Sunday, 8 March 2015

the fabric of Stave Hill (part 2) - Shane's story



‘Nature is an active component of art, not a setting for it’ – Ben Tufnell

Pictured here are the results my weaving endeavours with Jess last weekend. Both of us scouted around to find a site at Stave Hill for making a loom - see loom weaving and willow heddles post. We decided on the location above as both of us were interested in how the loom would intersect with the existing path and in the time it took to set up the warp and weave the fabric, we trod our own desire line at one end of the loom. 



We took pictures of each other as we weaved and thought it would be a good idea to swap each others  snaps and both write about the process here. This is my version of events, the next post will be Jess’s account, my first guest writer on the blog. 
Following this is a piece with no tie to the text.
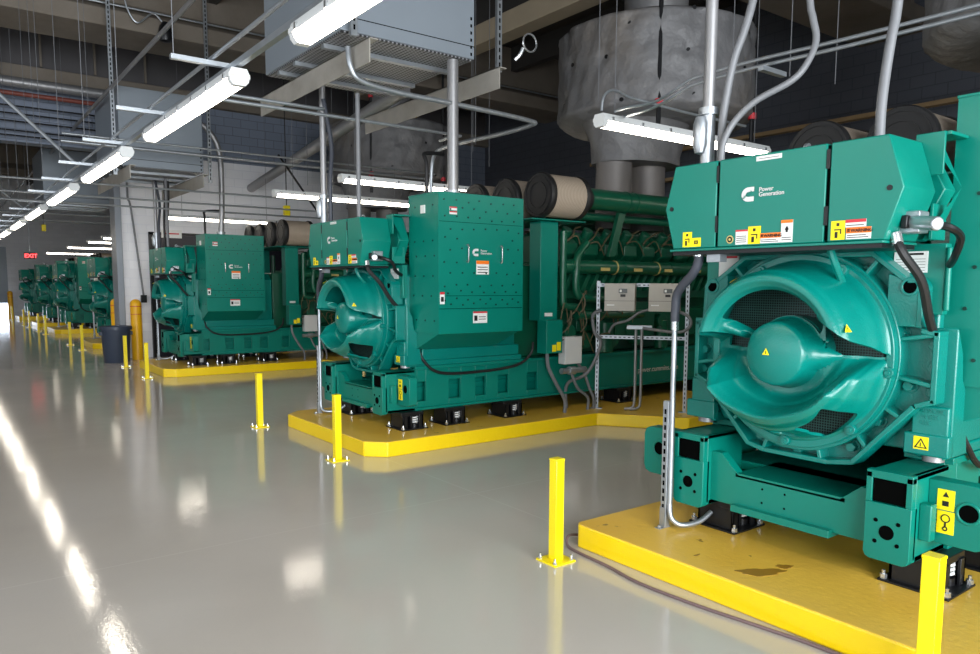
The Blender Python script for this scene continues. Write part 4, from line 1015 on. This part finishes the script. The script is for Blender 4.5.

Having been much inspired by Eric Boudry’s Book of Looms and the description in it of a two-bar loom dating back as early as 6000 B.C., I suggested not using our specially made willow heddle for this job; a ridiculous idea in many ways after all our talk about these handmade heddles - see previous post. We used gardening twine for the warp and reeds for the weft.




This type of loom requires a shed stick and heddle rod placed between a breast and warp beam; in our case two trees. The action of creating shed and counter shed to allow the weaving of the weft is performed by each of us standing on either side of the warp, alternatively pushing and pulling the shed stick and heddle rod. Five hours later, and after much exertion, we produced almost two meters of fabric which we are completely thrilled about. The physicality of the whole process (stretching the warp, repeatedly pushing the reeds through it, manipulating the heddle and shed stick) reminded me of Ron Arad’s following definition of design as ‘an act of one imposing one’s will onto materials to perform a function’. 




I don’t really agree with this however. It seems unfair on the materials, and the whole process was more of a dance than a battle of will. I like to think of art or design as a collaboration between the materials and the maker. Using materials readily available onsite (apart from the gardening twine of course) as well as the setting for the piece, I think we did achieve this.